In den Fällen der Ermittlerinnen Iris P. und Maria B. scheint der rechtliche Rahmen zu verschwimmen. Es ist keineswegs klar, ob die beiden wirklich immer auf staatsanwaltschaftliches Geheiß arbeiteten, als sie in die Privatsphäre anderer eindrangen, oder ob sie ihre Ermittlungsarbeit mit Wissen der Polizei zu frei interpretierten. Im Fall Iris P. haben sich Widersprüche aufgetan. An diesem Freitag will Innensenator Michael Neumann dem Innenausschuss den Bericht der Innenrevision vorlegen, um diese zu klären.

Und im Fall Maria B. ist nun die Frage, ob sie als Beamtin für Lageaufklärung (BfL) oder als verdeckte Ermittlerin (vE) unterwegs war. BfL kann die Polizei ohne Einverständnis der Staatsanwaltschaft einsetzen, ihre Möglichkeiten sind allerdings beschränkt, Privaträume dürfen sie zum Beispiel gar nicht betreten. Genau das soll Maria B. als Maria Block aber getan haben, wenn man dem 16-seitigen Enttarnungsbericht glauben darf, den Vertreter der linksautonomen Szene nach intensiven Recherchen im Online-Portal indymedia.org veröffentlicht haben. Die Autoren des Berichts schreiben: "Ob sie als BfL oder vE eingesetzt war, kann zum jetzigen Zeitpunkt nicht gesagt werden. Klar ist jedoch, dass sie die rechtlichen Kompetenzen beider Szenarien weit überschritten hat." Die Polizei hat im NDR bisher nur bestätigt, dass es sich bei Maria B. um eine Hamburger Polizeibeamtin handle.

Der Bericht mit dem Titel "Enttarnung der ehemaligen verdeckten Ermittlerin Maria ,Block'" ist bemerkenswert. Dennis Gladiator von der Hamburger CDU-Fraktion rügt zwar den Umstand, dass er auch den Klarnamen, die Adresse und Bilder der Beamtin mitliefert. "Das ist inakzeptabel." Und in der Tat ist das fragwürdig. Aber dass es sich bei dem Papier um reine Kolportage handeln könnte, wäre eine gewagte Interpretation. Schon im Fall Iris P. hat die Aufarbeitung der Innenbehörde ergeben, dass die Darstellungen der linksautonomen Szene richtig waren. Stattdessen liefert der Bericht spannende Details aus der geheimen Arbeit der Polizei.

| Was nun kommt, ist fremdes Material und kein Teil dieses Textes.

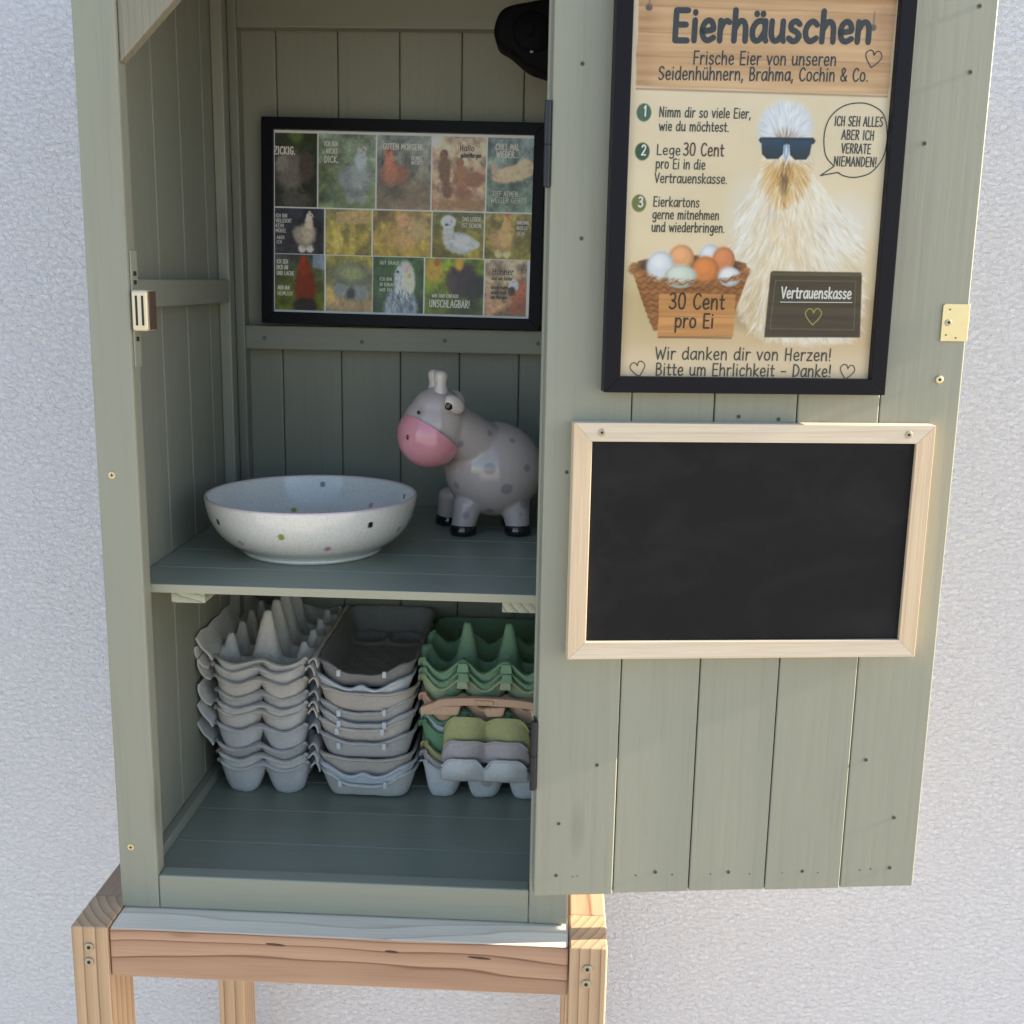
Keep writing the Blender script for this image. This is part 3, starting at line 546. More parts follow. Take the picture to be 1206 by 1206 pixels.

Maria B. muss sehr überzeugend gewesen sein

Er zeigt, dass eine Ermittlerin im Geheimdienst nicht nur ihre Legende glaubwürdig vertreten muss und sich dabei auf ein ganzes Konstrukt aus Lügen und Täuschungen stützt. Sondern dass sie auch in der Lage sein muss, sich in die Herzen ihrer Beobachtungsobjekte zu spielen.

Maria Block wird als engagiertes Szenemitglied beschrieben, die Veranstaltungen mitplante, sich an Demonstrationen und Aktionen beteiligte sowie an nicht-öffentlichen Kampagnen- und Gruppentreffen teilnahm. "Maria B. war auch über Hamburg hinaus und sogar in internationalem Kontext aktiv und beteiligte sich an strafrechtlich relevanten Aktionen", heißt es in dem Bericht. "Sowohl im Wohnort Wilhelmsburg als auch in der AntiRa-Kneipe knüpfte sie Kontakte zu anderen AktivistInnen und baute ,Freundschaften' auf, die mindestens ein sexuelles Verhältnis zu einem Aktivisten der AntiRa-Kneipe im Oktober/November 2009 mit einschließen."

Maria B. muss sehr überzeugend gewesen sein als Maria Block. Ihre Enthüller schreiben: "Der entscheidende Punkt, warum sie in gewisse Strukturen gekommen ist, war nicht nur, dass sie ein Leben als linke Aktivistin führte - der entscheidende Punkt war, dass ihr vertraut wurde." Und zwar bis zum letzten Brief.